The long-extinct Spinosaurus — the first dinosaur known to dwell in water — is back on its feet. Well, sort of. A life-size bone model of the supersize predator, built by an international team of scientists that included University of Chicago paleontologists Paul Sereno and Nizar Ibrahim, is currently on display at the National Geographic Museum in Washington, D.C.

A partial Spinosaurus skeleton was first identified in 1912 by a German paleontologist during his expeditions to the Sahara in Egypt. Those fossils were later put on display at a museum in Munich, Germany. During World War II in the 1940s, bombing demolished the museum and its many treasures, including the skeleton. The only known Spinosaurus bones were lost.

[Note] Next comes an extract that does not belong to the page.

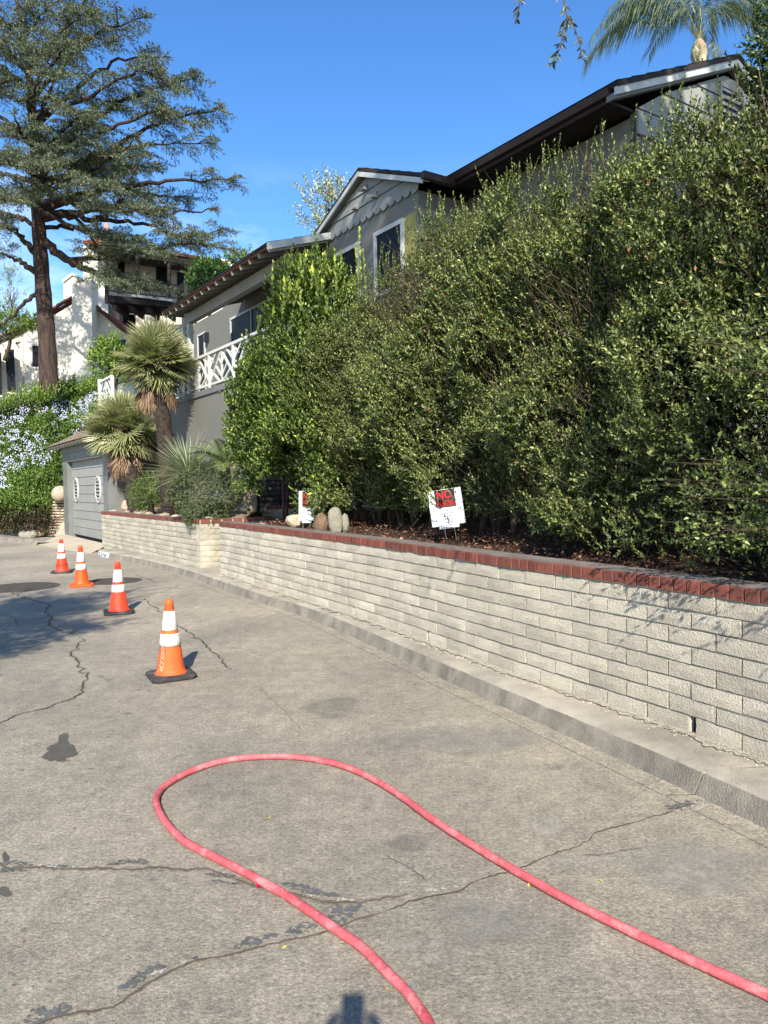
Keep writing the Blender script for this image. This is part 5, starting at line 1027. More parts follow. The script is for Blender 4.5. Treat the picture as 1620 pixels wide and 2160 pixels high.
def fan_palm(base, crown, label, R_, nf, ndead, seed, trunk_r=.17, skirt=.55):
    rr = random.Random(seed); t = empty('fan_palm', base, label, 'palm tree')
    b, c = np.array(base), np.array(crown); mid = (b+c)/2+np.array([.04, 0, 0]); tp = smooth([b-ZD*.1, lerp(b, mid, .5), mid, lerp(mid, c, .6), c-ZD*.08], 6); q = MB(); q.tube(tp, [trunk_r*(1.25-.3*i/len(tp)+.10*math.sin(i*2.3)) for i in range(len(tp))], 14); q.build('trunk', M['fibre'], t)
    q = MB()                                                      # old leaf bases on the trunk
    for k in range(150):
        f = rr.random(); p = tp[int(f*(len(tp)-1))]; a = rr.random()*6.28; d = np.array([math.cos(a), math.sin(a), 0]); p = p+d*trunk_r*.95; q.bar(p, p+d*.05+ZD*.09, .05, .02, up=d)
    q.build('leaf_base', M['fibre'], t, kind='stuff')
    for k in range(nf):
        f = (k+.5)/nf; el = math.asin(lerp(-.93, .99, f)); az = k*2.39996+rr.uniform(-.2, .2); el += rr.uniform(-.28, .28); az += rr.uniform(-.3, .3)
        m_ = Matrix.Rotation(az, 4, 'Z') @ Matrix.Rotation(-el, 4, 'Y') @ Matrix.Rotation(rr.uniform(-.7, .7), 4, 'X') @ Matrix.Rotation(rr.uniform(-.4, .15), 4, 'Y'); s = R_*rr.uniform(.82, 1.12)
        o = put('frond', FR[k % 4], t, c, m_.to_euler(), s)
    for k in range(ndead):
        az = k*2.39996+rr.uniform(-.3, .3); el = math.radians(rr.uniform(-88, -58)); m_ = Matrix.Rotation(az, 4, 'Z') @ Matrix.Rotation(-el, 4, 'Y') @ Matrix.Rotation(rr.uniform(-.5, .5), 4, 'X')
        put('dead_frond', DF[k % 3], t, c+np.array([math.cos(az), math.sin(az), 0])*.06-ZD*rr.uniform(0.02, skirt*.5), m_.to_euler(), R_*rr.uniform(.8, 1.15))
    return t
def onS3(x, y, s): t, z = onS(x, y, s); return T(t, s, z)
C1 = onS3(330, 765, 5.55); t_1, _ = onS(352, 1000, 5.55); fan_palm(T(t_1, 5.6, 1.1), C1, 'tall fan palm with round crown and brown skirt in front of the porch rail', 1.14, 96, 44, 1)
C2 = onS3(262, 905, 5.5); fan_palm(T(20.4, 5.55, 1.1), C2, 'shorter fan palm with brown skirt over the garage corner', 1.22, 80, 46, 2, skirt=.8)

# sotol / yucca rosette, sago, round shrub
def rosette(name, c, n, L_, w, col, label, cat, seed, elmin=-.1, m='fan', tipdry=True):
    rr = np.random.default_rng(seed); el = np.arcsin(rr.uniform(math.sin(elmin), 1, n)); az = rr.random(n)*6.28; D = np.c_[np.cos(az)*np.cos(el), np.sin(az)*np.cos(el), np.sin(el)]; N = unit(np.array([0, 0, 1.])+rr.normal(0, .2, (n, 3))-D*.3)
    Ls = L_*rr.uniform(.8, 1.1, n); S = unit(np.cross(D, N)); N = np.cross(S, D); P = np.tile(c, (n, 1)); V = []; C = []
    for f, ww in ((0, .8), (.5, 1), (1, .08)):
        ctr = P+D*(Ls*f)[:, None]-np.array([0, 0, 1.])*(Ls*f*f*.12)[:, None]; V += [ctr-S*w*ww/2+N*w*.2*ww, ctr, ctr+S*w*ww/2+N*w*.2*ww]; cc = palette(n, [col], [1], rr, .15)*(1 if f < 1 else 1.5); C += [cc, cc, cc]
    V = np.stack(V, 1).reshape(-1, 3); C = np.stack(C, 1).reshape(-1, 3); i = np.arange(n)*9; Fs = []
    for a in (0, 3):
        for b in (0, 1): Fs += [np.c_[i+a+b, i+a+3+b, i+a+4+b], np.c_[i+a+b, i+a+4+b, i+a+1+b]]
    r = empty(name, c, label, cat); npmesh('blades', V, np.concatenate(Fs), M[m], r, col=C, kind='stuff'); q = MB(); q.tube([np.array(c)-ZD*.35, np.array(c)+ZD*.05], [.09, .05], 8); q.build('stem', M['fibre'], r); return r
Cy = onS3(398, 1000, 5.5); rosette('desert_spoon', Cy, 340, 1.12, .020, (.25, .28, .18), 'spiky grey-green rosette plant with thin straight blades between palm and round shrub', 'plant', 3, elmin=-.25)
rosette('desert_spoon', onS3(318, 1052, 5.35), 120, .6, .012, (.16, .20, .08), 'low spiky green rosette beside the lower palm skirt', 'plant', 4, elmin=-.1)
def pinnate(L_, n, leafL, leafW, droopL, arch, col, seed, mname='fan', w0=.012, hang=0., tip=.12):
    rr = np.random.default_rng(seed); V = []; Fc = []; C = []; pts = []
    for i in range(n+1): f = i/n; pts.append(np.array([L_*f*(1-.12*f), 0, L_*(arch[0]*f-arch[1]*f*f)]))
    for i in range(n):
        b = len(V); r = w0*(1-.8*i/n); p, q_ = pts[i], pts[i+1]
        for c in (p, q_): V += [c+np.array([0, -r, 0]), c+np.array([0, r, 0]), c+np.array([0, 0, -r])]; C += [np.array([.32, .33, .14])]*3
        Fc += [(b, b+3, b+4), (b, b+4, b+1), (b+1, b+4, b+5), (b+1, b+5, b+2), (b+2, b+5, b+3), (b+2, b+3, b)]
        if i/n < tip: continue
        d = unit(q_-p)
        for s_ in (-1, 1):
            for e in range(2 if leafW < .03 else 1):
                f = i/n; Ln = leafL*(math.sin(min(1, (f-tip)/(1-tip)*1.05+.12)*math.pi*.92)**.5)*rr.uniform(.85, 1.1); dr = unit(d*.55+np.array([0, s_, 0])*(1-hang*.6)+np.array([0, 0, .25-hang*rr.uniform(.3, 1.1)+.1*e])); c0_ = lerp(p, q_, rr.random()); b = len(V); ln_ = unit(np.cross(dr, d)); sd = np.cross(ln_, dr); k = palette(1, [col], [1], rr, .2)[0]
                m_ = c0_+dr*Ln*.5+np.array([0, 0, -droopL*Ln*.15]); e_ = c0_+dr*Ln*(1-.25*droopL)+np.array([0, 0, -droopL*Ln*.75]); V += [c0_, m_-sd*leafW/2, m_+sd*leafW/2, e_]; C += [k]*4; Fc += [(b, b+1, b+2), (b+1, b+3, b+2)]
    me = bpy.data.meshes.new('frond'); me.from_pydata([tuple(v) for v in V], [], Fc); at = me.color_attributes.new('lc', 'FLOAT_COLOR', 'POINT'); C = np.array(C); at.data.foreach_set('color', np.c_[C, np.ones(len(C))].astype(np.float32).ravel()); me.materials.append(M[mname]); return me
sg = empty('sago_palm', onS3(475, 1010, 5.75), 'small dark green sago palm with feather leaves against the grey wall', 'plant'); SG = [pinnate(.95, 34, .2, .016, .1, (.55, .55), (.12, .18, .05), k) for k in range(2)]
cs = onS3(478, 988, 5.75)
for k in range(17): put('frond', SG[k % 2], sg, cs, (random.uniform(-.3, .3), random.uniform(-.75, .15), k*2.4))
q = MB(); q.tube([cs-ZD*.4, cs+ZD*.03], [.1, .07], 8); q.build('stem', M['fibre'], sg)
rs = empty('shrub', onS3(432, 1080, 5.2), 'dense rounded grey-green shrub spilling over the far wall corner', 'shrub'); rr = np.random.default_rng(30)
cR = onS3(430, 1040, 5.28); P, N = ell_points(4200, cR, (.68, .55, .52), rr, 12, amp=.10, inward=.05, zmin=.9); A = unit(N+np.array([0, 0, .3])+rr.normal(0, .3, P.shape)); p1 = leafset(P, A, .06, 12, .026, .017, [(.14, .17, .08), (.09, .115, .055), (.20, .23, .11)], [.5, .3, .2], rr=rr)
P, N = ell_points(700, cR+np.array([.1, -.35, -.42]), (.42, .25, .24), rr, 14, amp=.08, inward=.04, zmin=.7); A = unit(N-ZD*.3+rr.normal(0, .3, P.shape)); p2 = leafset(P, A, .07, 10, .028, .018, [(.095, .125, .05), (.06, .085, .035)], [.5, .3], rr=rr)
add_leaves('foliage', [p1, p2], 'leaf', rs, kind='stuff'); q = MB(); q.tube([cR-ZD*.7, cR], [.05, .02], 6); q.build('stem', M['stem'], rs)
gs = empty('shrub', onS3(300, 1068, 5.3), 'small green leafy shrub under the lower palm on the far wall', 'shrub'); cg = onS3(318, 1040, 5.45); P, N = ell_points(900, cg, (.5, .4, .42), rr, 15, amp=.1, inward=.08, zmin=1.0); A = unit(N+ZD*.5+rr.normal(0, .3, P.shape)); add_leaves('foliage', [leafset(P, A, .1, 9, .045, .022, [(.10, .16, .04), (.07, .11, .03), (.18, .21, .05)], [.5, .3, .2], rr=rr)], 'leaf', gs, kind='stuff')
q = MB(); q.tube([cg-ZD*.5, cg], [.03, .015], 6); q.build('stem', M['stem'], gs)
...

Fast-forward to 2008, when new Spinosaurus fossils were found in the Moroccan Sahara along desert cliffs known as the Kem Kem beds. It turned out that these bones matched a partial Spinosaurus skeleton that had recently turned up at the Natural History Museum in Milan, Italy. All of these bones belonged to the same dinosaur.

In 2013 Sereno, whose relationship with National Geographic spans more than three decades and who heads the University of Chicago’s Fossil Lab, and Ibrahim, a 2014 National Geographic Emerging Explorer, worked with an international team of researchers to analyze these fossils and create a computer model of the dinosaur’s entire skeleton. Then the scientists used a 3-D printer to produce a replica of each bone, and these artificial remains were assembled into the life-size model.

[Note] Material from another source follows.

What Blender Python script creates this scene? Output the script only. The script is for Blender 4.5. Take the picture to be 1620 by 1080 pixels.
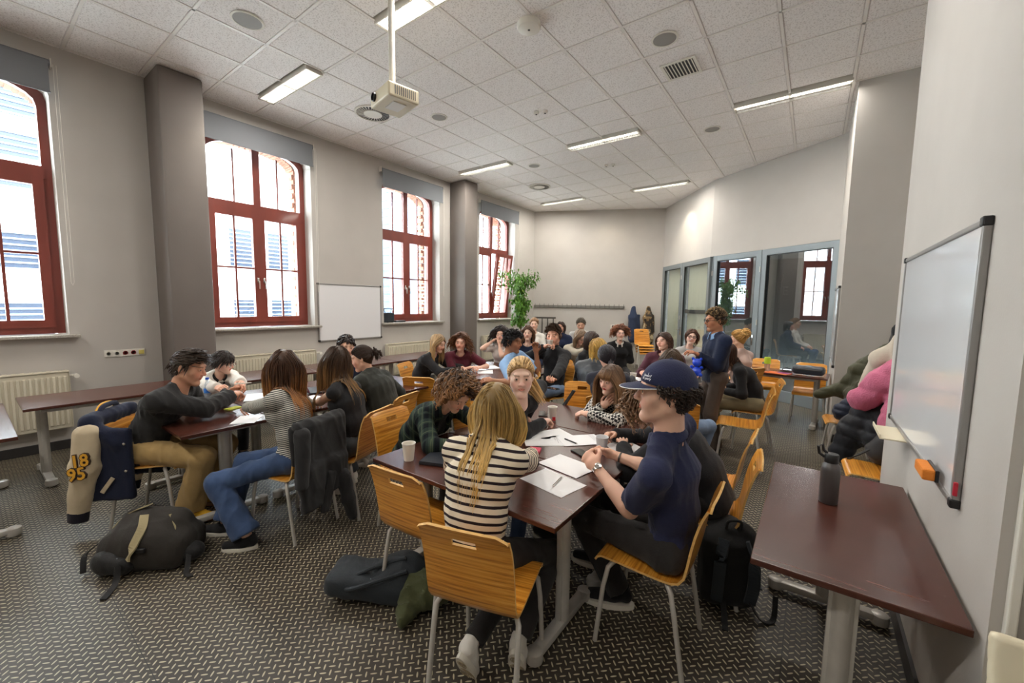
import bpy, bmesh, math, random
import numpy as np
from math import sin, cos, pi, radians as rad

# ------------------------------------------------------------------ scene, camera, light
SC = bpy.context.scene
COL = SC.collection
for o in list(bpy.data.objects): bpy.data.objects.remove(o)
SC.view_settings.view_transform = 'Standard'
SC.view_settings.look = 'None'
SC.view_settings.gamma = 1.0
SC.view_settings.use_curve_mapping = False
SC.view_settings.exposure = 0.76

cam_d = bpy.data.cameras.new('camera'); cam = bpy.data.objects.new('camera', cam_d); COL.objects.link(cam)
SC.camera = cam
cam_d.sensor_width = 36.0; cam_d.lens = 646.1 / 1620 * 36; cam_d.clip_start = 0.05; cam_d.clip_end = 200
from mathutils import Matrix, Vector
_R = [[0.8051981, 0.5928592, 0.0131861], [0.0656519, -0.0670224, -0.9955892], [-0.5893605, 0.8025123, -0.0928886]]
cam.matrix_world = Matrix(((_R[0][0], -_R[1][0], -_R[2][0], 0), (_R[0][1], -_R[1][1], -_R[2][1], 0), (_R[0][2], -_R[1][2], -_R[2][2], 1.70), (0, 0, 0, 1)))

world = bpy.data.worlds.new('sky'); SC.world = world; world.use_nodes = True
wn = world.node_tree; bg = wn.nodes['Background']
bg.inputs[0].default_value = (0.86, 0.93, 1.0, 1); bg.inputs[1].default_value = SKY_STRENGTH = 12.5
sun_d = bpy.data.lights.new('sun', 'SUN'); sun_d.energy = 8.0; sun_d.angle = 0.3; sun_d.color = (1, .97, .92)
sun = bpy.data.objects.new('sun', sun_d); COL.objects.link(sun); sun.rotation_euler = (0, rad(42), 0); sun.location = (5, -5, 20)

def area(name, loc, sx, sy, power, color=(1, .95, .87), rot=(0, 0, 0), portal=False):
    d = bpy.data.lights.new(name, 'AREA'); d.shape = 'RECTANGLE'; d.size = sx; d.size_y = sy; d.energy = power; d.color = color
    o = bpy.data.objects.new(name, d); COL.objects.link(o); o.location = loc; o.rotation_euler = rot
    if portal: d.cycles.is_portal = True
    return o
CEIL = 4.36
LIGHTS = [(-5.45, 2.645), (-2.93, 2.645), (-0.42, 2.645), (-5.45, 6.43), (-2.95, 6.43), (-0.42, 6.45), (-5.45, 9.56), (-2.98, 9.56), (-5.45, -1.1), (-2.93, -1.1), (-0.42, -1.1)]
for (x, y) in LIGHTS:
    area('tube_light', (x, y, CEIL - .06), 1.15, .14, 14 if x > -1 and y < 3 else 27)
for k, y0 in enumerate([-0.75, 2.12, 4.95, 7.72]):
    area('window_portal', (-7.05, y0 + .73, 2.62), 2.6, 1.46, 1, rot=(0, rad(-90), 0), portal=True)
def spot(loc, tgt, power, ang, blend=.6, color=(1, .88, .66), r=.03):
    d = bpy.data.lights.new('spot', 'SPOT'); d.energy = power; d.spot_size = rad(ang); d.spot_blend = blend; d.color = color; d.shadow_soft_size = r
    o = bpy.data.objects.new('spot', d); COL.objects.link(o); o.location = loc
    v = Vector(tgt) - Vector(loc); o.rotation_euler = v.to_track_quat('-Z', 'Y').to_euler()
spot((-2.75, 10.15, 4.30), (-2.62, 10.9, 2.6), 34, 70); spot((-4.6, 10.4, 4.30), (-4.7, 11.4, 2.2), 12, 95, .9)
spot((-.15, 7.7, 4.30), (.26, 7.3, 1.5), 18, 60); spot((-5.9, 7.5, 4.3), (-6.24, 6.95, 2.2), 14, 60); spot((-6.0, 2.5, 4.3), (-6.2, 1.9, 2.6), 14, 70)

# ------------------------------------------------------------------ helpers
def N(v):
    v = np.asarray(v, float); return v / (np.linalg.norm(v) + 1e-9)
def A3(*v): return np.array(v, float)

def link(name, me, mat=None, parent=None):
    o = bpy.data.objects.new(name, me); COL.objects.link(o)
    if mat is not None:
        if not len(me.materials):
          for m in (mat if isinstance(mat, (list, tuple)) else [mat]): me.materials.append(m)
    if parent is not None: o.parent = parent
    return o
def tag(o, label=None, cat=None, group=None, kind=None):
    if label: o['label'] = label
    if cat: o['category'] = cat
    if group: o['group'] = group
    if kind: o['kind'] = kind
    return o
def thing(name, label, cat, loc=(0, 0, 0), rz=0, group=None):
    o = bpy.data.objects.new(name, None); COL.objects.link(o); o.location = loc; o.rotation_euler = (0, 0, rz)
    o.empty_display_size = .1
    return tag(o, label, cat, group)
def dup(root, loc=None, rz=None, label=None, group=None, scale=None):
    r = root.copy(); COL.objects.link(r)
    if loc is not None: r.location = loc
    if rz is not None: r.rotation_euler = (0, 0, rz)
    if scale is not None: r.scale = scale
    if label: r['label'] = label
    if group: r['group'] = group
    for ch in list(root.children):
        c = ch.copy(); COL.objects.link(c); c.parent = r
        for g in list(ch.children):
            d = g.copy(); COL.objects.link(d); d.parent = c
    return r

def raw_mesh(name, V, F, smooth=True, col=None, attrs=None):
    """V (n,3), F list of (m,k) int arrays"""
    me = bpy.data.meshes.new(name)
    V = np.ascontiguousarray(V, np.float32)
    if not isinstance(F, (list, tuple)): F = [F]
    F = [np.asarray(f, np.int32) for f in F if len(f)]
    nl = sum(f.size for f in F); npoly = sum(len(f) for f in F)
    me.vertices.add(len(V)); me.vertices.foreach_set('co', V.ravel())
    me.loops.add(nl); me.loops.foreach_set('vertex_index', np.concatenate([f.ravel() for f in F]) if F else np.zeros(0, np.int32))
    me.polygons.add(npoly)
    st = []; s = 0
    for f in F:
        st.append(s + np.arange(len(f)) * f.shape[1]); s += f.size
    me.polygons.foreach_set('loop_start', np.concatenate(st).astype(np.int32) if st else np.zeros(0, np.int32))
    me.update(calc_edges=True)
    me.polygons.foreach_set('use_smooth', np.full(npoly, smooth, bool))
    if col is not None:
        a = me.color_attributes.new('Col', 'FLOAT_COLOR', 'POINT')
        c = np.ones((len(V), 4), np.float32); c[:, :3] = col; a.data.foreach_set('color', c.ravel())
    for k, v in (attrs or {}).items():
        a = me.attributes.new(k, 'FLOAT', 'POINT'); a.data.foreach_set('value', np.asarray(v, np.float32))
    return me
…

By studying the dino duplicate, the team confirmed that Spinosaurus grew to approximately 50 feet in length, nearly 10 feet longer than the largest T. rex specimen. The scientists also noticed that Spinosaurus had odd features not seen in other dinosaurs, such as feet that may have been webbed and a crocodile-like snout. Sereno, Ibrahim, and the other researchers realized that these traits would help the predator survive in water and came to the surprising conclusion that Spinosaurus was semi-aquatic.

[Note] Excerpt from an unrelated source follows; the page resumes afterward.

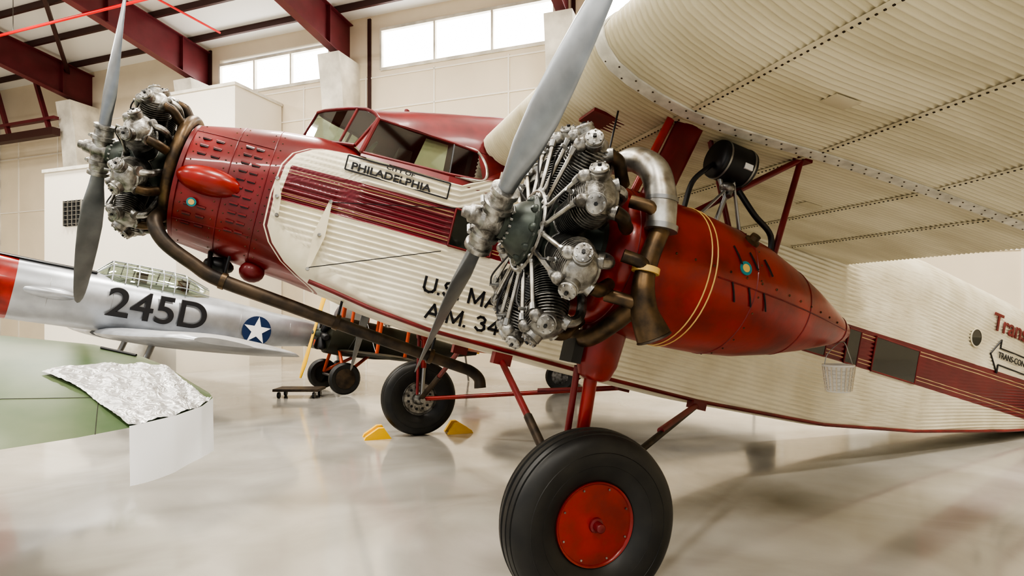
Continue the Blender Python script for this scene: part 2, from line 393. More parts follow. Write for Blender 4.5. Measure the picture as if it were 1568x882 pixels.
# ---- wings
LOW=[(0,1.50),(.004,1.455),(.012,1.41),(.03,1.355),(.06,1.315),(.1,1.285),(.15,1.268),(.22,1.28),(.3,1.315),(.4,1.365),(.5,1.405),(.62,1.445),(.75,1.48),(.88,1.51),(1,1.535)]
UPP=[(.004,1.545),(.012,1.59),(.03,1.66),(.06,1.74),(.1,1.82),(.15,1.88),(.22,1.93),(.3,1.96),(.4,1.965),(.5,1.93),(.62,1.86),(.75,1.76),(.88,1.65),(1,1.555)]
def wp(b,xi,c0,off=0):
    B=abs(b); t=max(0,B-2.7)/8.6; k=1-.42*t; le=.37-.55*t; cr=1.5+.30*t
    return (le-xi*4.27*k,b,cr+(c0-1.5)*k+off)
prof=[(x,c) for x,c in reversed(LOW)]+UPP
nr=[]
for i in range(len(prof)):
    p0=prof[max(0,i-1)];p1=prof[min(len(prof)-1,i+1)]; dx=-(p1[0]-p0[0])*4.27;dz=p1[1]-p0[1];L=math.hypot(dx,dz)+1e-9
    nr.append((dz/L,-dx/L))
for sg,nm in ((1,'wing_port'),(-1,'wing_starboard')):
    mb=MB(); rows=[]; n=int((11.2-.55)/.040)*6
    for i in range(n+1):
        b=.55+(11.2-.55)*i/n; s=.0090*math.sin(2*pi*i/6)
        r=[]
        for (x,c),(nx,nz) in zip(prof,nr):
            p=wp(sg*b,x,c); r.append((p[0]+nx*s,p[1],p[2]+nz*s))
        rows.append(r)
    for q in (.5,.8,.95):
        base=rows[n]; cx=sum(p[0] for p in base)/len(base)
        rows.append([(cx+(p[0]-cx)*math.sqrt(1-q*q),sg*(11.2+.5*q),1.78+(p[2]-1.78)*math.sqrt(1-q*q)) for p in base])
    mb.grid(rows,M_wing,True,True); mb.build(nm,T,sharp=70)
mb=MB()
def lowc(x): return lerp([(-a,c) for a,c in LOW],-x,1)
for sg in (1,-1):
    rows=[]
    for bb,o in ((2.67,.006),(2.672,.016),(2.768,.016),(2.77,.006)):
        rows.append([(wp(sg*bb,x,c)[0]+nx*o,sg*bb,wp(sg*bb,x,c)[2]+nz*o) for (x,c),(nx,nz) in zip(prof,nr)])
    mb.grid(rows,M_band,False,False)
for xi in (.15,.375,.62,.80):
    c0=lowc(xi)
    N=60
    for b0,b1 in ((.75,2.66),(2.78,11)):
        rows=[[wp(b0+(b1-b0)*i/N,xi+dx,lowc(xi+dx),-.0105) for i in range(N+1)] for dx in (-.004,.004)]
        mb.grid(rows,M_wing,False,False)
        k=int((b1-b0)/.036)
        for i in range(k):
            p=wp(b0+(b1-b0)*i/k,xi+.0035,c0,-.012); mb.box(p,(.008,.010,.005),M_exhd)
for bb in (4.6,6.6,8.6):
    rows=[[wp(bb+d,x,c,-.0105) for x,c in LOW[2:]] for d in (-.012,.012)]; mb.grid(rows,M_wing,False,False)
k=70
for i in range(k):
    x=.02+.96*i/k; p=wp(2.72+(.03 if i%2 else -.03),x,lowc(x),-.018); mb.box(p,(.008,.008,.005),M_exh)
for bb,xx in ((3.3,.25),(3.7,.5),(4.2,.3),(5.1,.45),(3.5,.7),(1.9,.55)):
    p=wp(bb,xx,lowc(xx),-.009); q=wp(bb,xx+.04,lowc(xx+.04),-.009); mb.beam(p,q,.10,.006,M_wing)
mb.build('wing_seams',T)

# tailplane
mb=MB()
for sg in (1,-1):
    mb.grid([[(-9.3+.9*math.cos(t)*k-.3*(1-k)+(-.2),sg*b,1.75+.06*math.sin(t)*k) for t in [2*pi*q/16 for q in range(16)]] for b,k in ((.05,1),(1.5,.85),(3.2,.6),(3.5,.2))],M_cream)
mb.grid([[(-9.9+.8*math.cos(t)*k,.05*math.sin(t)*k,z) for t in [2*pi*q/16 for q in range(16)]] for z,k in ((1.3,1),(2.2,.95),(2.9,.6),(3.1,.2))],M_dred)
mb.tube([(-9.9,0,.9),(-10.2,0,.75),(-10.3,0,.70)],.03,M_steel); 
mb.build('tail_surfaces',T)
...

Last fall Sereno and Ibrahim brought the life-size skeletal replica to National Geographic headquarters to be the centerpiece of the National Geographic Museum exhibition. The exhibition remains in Washington, D.C., until April 12, 2015, and will then travel around the world. And as the researchers continue to study Spinosaurus, you can expect this water-dwelling dino to make more waves.